While the availability of skilled labor is an ongoing concern in construction, attributing housing slowdowns to deportations is a stretch. From 2020 to 2024, deportations remained high, yet apartment construction surged to a 50-year high, driven by demand and accessible financing. See chart below:

As interest rates rose and financing tightened, new starts slowed—but not due to labor shortages. If mass deportations directly impacted development, the industry would have seen signs of it earlier.

This raises a larger issue: a stable labor force is not just about numbers—it’s about skills.
“I don’t talk about worker shortages so much because I don’t think it’s really about a worker shortage. It’s about a skills shortage, a skilled worker shortage,” said Anirban Basu, chief economist for Associated Builders and Contractors, emphasizing that while there may be an influx of undocumented workers, many lack the specialized skills required by the U.S. construction industry.

These skills are also essential to meet financing and insurance requirements. Hiring unlicensed contractors without the necessary skills can result in subpar workmanship and project abandonment. And, companies caught knowingly employing undocumented workers can face federal fines of up to $10,000 per violation, according to U.S. Immigration Services.

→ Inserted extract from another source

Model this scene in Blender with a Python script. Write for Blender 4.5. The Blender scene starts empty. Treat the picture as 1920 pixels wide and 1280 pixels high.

An Aging Workforce & the Need for Trades

Another major factor affecting housing availability beyond immigration and policy challenges is America’s aging workforce.

• Fewer young professionals are entering the trades, leading to a skills gap that impacts construction timelines and costs.

• Older workers are retiring, further shrinking the labor pool at a time when housing demand remains high.

The National Association of Home Builders acknowledges that expanding training programs and promoting careers in the skilled trades is essential to stabilizing the workforce and ensuring long-term housing development capacity. Housing solutions should focus on supply, incentives, and workforce stability rather than political debates that shift focus away from real policy solutions.

Bottom line: The real solution isn’t found in immigration debates alone—it’s in a long-term strategy to expand rental housing supply, train more skilled workers, and enact policies that ensure immigration levels align with market capacity.